## JOB
Reproduce the listing exactly, with no pictures in your copy.

## DATA BLOCK
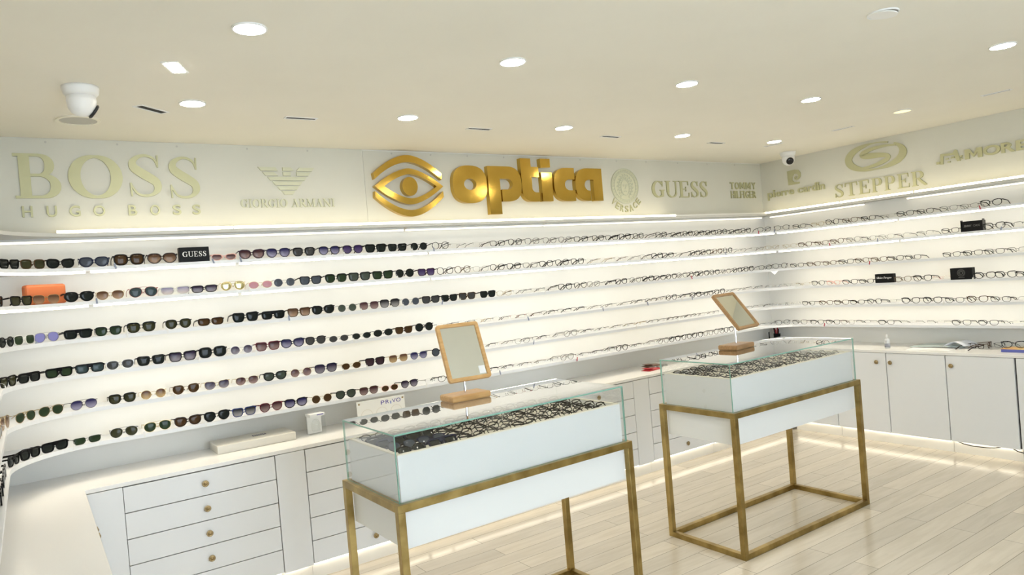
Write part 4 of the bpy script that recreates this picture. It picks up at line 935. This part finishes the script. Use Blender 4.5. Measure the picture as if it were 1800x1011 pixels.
def sheet(name, label, m_, pts, z, h=.0012, curl=0, folded=False):
    cx = sum(p[0] for p in pts)/4; cy = sum(p[1] for p in pts)/4
    bm = bmesh.new(); k = 8; a = []; c = []
    for i in range(k+1):
        for j in range(2):
            u = i/k; p = [(1-u)*pts[0+3*j][q]+u*pts[1+j][q] for q in (0, 1)]; zz = curl*math.sin(PI*u)+.0
            a.append(bm.verts.new((p[0]-cx, p[1]-cy, zz))); c.append(bm.verts.new((p[0]-cx, p[1]-cy, zz+h)))
    for i in range(k):
        q = 2*i
        bm.faces.new((a[q], a[q+1], a[q+3], a[q+2])); bm.faces.new((c[q], c[q+2], c[q+3], c[q+1]))
        bm.faces.new((a[q], a[q+2], c[q+2], c[q])); bm.faces.new((a[q+1], c[q+1], c[q+3], a[q+3]))
    bm.faces.new((a[0], c[0], c[1], a[1])); bm.faces.new((a[-2], a[-1], c[-1], c[-2]))
    return tag(obj(name, bm, m_, loc=(cx, cy, z)), label, 'paper', 'papers on the right worktop')
sheet('paper_sheet', 'white paper sheet flat on the right worktop, under the folders', 'paper', [(-.42, -1.50), (-.38, -1.80), (-.20, -1.79), (-.24, -1.48)], ZW)
sheet('paper_folder', 'pale green folder lying on papers beside the bottle', 'paper_green', [(-.26, -1.46), (-.19, -1.82), (-.04, -1.80), (-.06, -1.50)], ZW+.0015, .010, .006)
sheet('booklet', 'folded white booklet tilted on the green folder', 'paper_blue', [(-.27, -1.72), (-.25, -1.86), (-.10, -1.90), (-.12, -1.74)], ZW+.020, .002, .034)
for x, y, rz, st_, fr, lab in ((-.20, -1.93, 1.1, 'o_rect', 'darkbrown', 'dark brown eyeglasses lying beside the folders on the right worktop'), (-.13, -1.99, .2, 'o_panto', 'brown', 'mottled brown eyeglasses lying right of the dark brown ones'), (-.08, -2.06, 2.4, 'o_thin', 'navy', 'navy blue eyeglasses at the back of the right worktop pile')):
    t = spectacles('eyeglasses', st_, fr, 'clear_lens', lab, 'eyeglasses', 'loose eyeglasses on the worktop'); t.location = (x, y, ZW); t.rotation_euler = (0, 0, rz)
t = thing('book', 'blue and orange book near the right end of the worktop', 'book', (-.27, -2.24, ZW), -PI/2)
obj('pages', bx(-.098, .098, -.065, .065, .003, .021), 'book_blue', t); obj('front_cover', bx(-.10, .10, -.067, .067, .021, .024), 'book_cover', t); obj('back_cover', bx(-.10, .10, -.067, .067, 0, .003), 'book_blue', t)
t = spectacles('eyeglasses', 'o_cat', 'black', 'clear_lens', 'thick black eyeglasses lying on top of the book', 'eyeglasses', 'loose eyeglasses on the worktop'); t.location = (-.28, -2.205, ZW+.0245); t.rotation_euler = (0, 0, -PI/2+.25); t.scale = (1.1, 1.1, 1.1)
def cable(label, pts): return tag(obj('power_cable', tube(bmesh.new(), pts, .0035, 6), 'cable', smooth=True), label, 'cable', 'cables under the right cabinets')
cable('black cable drooping under the right wall cabinet, left of the other', [(-XC+.012, -1.86, .091), (-XC+.008, -1.90, .080), (-XC+.006, -1.96, .074), (-XC+.006, -2.05, .076), (-XC+.008, -2.10, .082), (-XC+.012, -2.14, .091)])
cable('black cable drooping under the cabinet at the right edge of the photo', [(-XC+.012, -2.22, .091), (-XC+.006, -2.25, .078), (-XC+.006, -2.30, .072), (-XC+.008, -2.36, .076), (-XC+.012, -2.40, .091)])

## ANSWER BELOW
Write part 4 of the bpy script that recreates this picture. It picks up at line 935. This part finishes the script. Use Blender 4.5. Measure the picture as if it were 1800x1011 pixels.
def sheet(name, label, m_, pts, z, h=.0012, curl=0, folded=False):
    cx = sum(p[0] for p in pts)/4; cy = sum(p[1] for p in pts)/4
    bm = bmesh.new(); k = 8; a = []; c = []
    for i in range(k+1):
        for j in range(2):
            u = i/k; p = [(1-u)*pts[0+3*j][q]+u*pts[1+j][q] for q in (0, 1)]; zz = curl*math.sin(PI*u)+.0
            a.append(bm.verts.new((p[0]-cx, p[1]-cy, zz))); c.append(bm.verts.new((p[0]-cx, p[1]-cy, zz+h)))
    for i in range(k):
        q = 2*i
        bm.faces.new((a[q], a[q+1], a[q+3], a[q+2])); bm.faces.new((c[q], c[q+2], c[q+3], c[q+1]))
        bm.faces.new((a[q], a[q+2], c[q+2], c[q])); bm.faces.new((a[q+1], c[q+1], c[q+3], a[q+3]))
    bm.faces.new((a[0], c[0], c[1], a[1])); bm.faces.new((a[-2], a[-1], c[-1], c[-2]))
    return tag(obj(name, bm, m_, loc=(cx, cy, z)), label, 'paper', 'papers on the right worktop')
sheet('paper_sheet', 'white paper sheet flat on the right worktop, under the folders', 'paper', [(-.42, -1.50), (-.38, -1.80), (-.20, -1.79), (-.24, -1.48)], ZW)
sheet('paper_folder', 'pale green folder lying on papers beside the bottle', 'paper_green', [(-.26, -1.46), (-.19, -1.82), (-.04, -1.80), (-.06, -1.50)], ZW+.0015, .010, .006)
sheet('booklet', 'folded white booklet tilted on the green folder', 'paper_blue', [(-.27, -1.72), (-.25, -1.86), (-.10, -1.90), (-.12, -1.74)], ZW+.020, .002, .034)
for x, y, rz, st_, fr, lab in ((-.20, -1.93, 1.1, 'o_rect', 'darkbrown', 'dark brown eyeglasses lying beside the folders on the right worktop'), (-.13, -1.99, .2, 'o_panto', 'brown', 'mottled brown eyeglasses lying right of the dark brown ones'), (-.08, -2.06, 2.4, 'o_thin', 'navy', 'navy blue eyeglasses at the back of the right worktop pile')):
    t = spectacles('eyeglasses', st_, fr, 'clear_lens', lab, 'eyeglasses', 'loose eyeglasses on the worktop'); t.location = (x, y, ZW); t.rotation_euler = (0, 0, rz)
t = thing('book', 'blue and orange book near the right end of the worktop', 'book', (-.27, -2.24, ZW), -PI/2)
obj('pages', bx(-.098, .098, -.065, .065, .003, .021), 'book_blue', t); obj('front_cover', bx(-.10, .10, -.067, .067, .021, .024), 'book_cover', t); obj('back_cover', bx(-.10, .10, -.067, .067, 0, .003), 'book_blue', t)
t = spectacles('eyeglasses', 'o_cat', 'black', 'clear_lens', 'thick black eyeglasses lying on top of the book', 'eyeglasses', 'loose eyeglasses on the worktop'); t.location = (-.28, -2.205, ZW+.0245); t.rotation_euler = (0, 0, -PI/2+.25); t.scale = (1.1, 1.1, 1.1)
def cable(label, pts): return tag(obj('power_cable', tube(bmesh.new(), pts, .0035, 6), 'cable', smooth=True), label, 'cable', 'cables under the right cabinets')
cable('black cable drooping under the right wall cabinet, left of the other', [(-XC+.012, -1.86, .091), (-XC+.008, -1.90, .080), (-XC+.006, -1.96, .074), (-XC+.006, -2.05, .076), (-XC+.008, -2.10, .082), (-XC+.012, -2.14, .091)])
cable('black cable drooping under the cabinet at the right edge of the photo', [(-XC+.012, -2.22, .091), (-XC+.006, -2.25, .078), (-XC+.006, -2.30, .072), (-XC+.008, -2.36, .076), (-XC+.012, -2.40, .091)])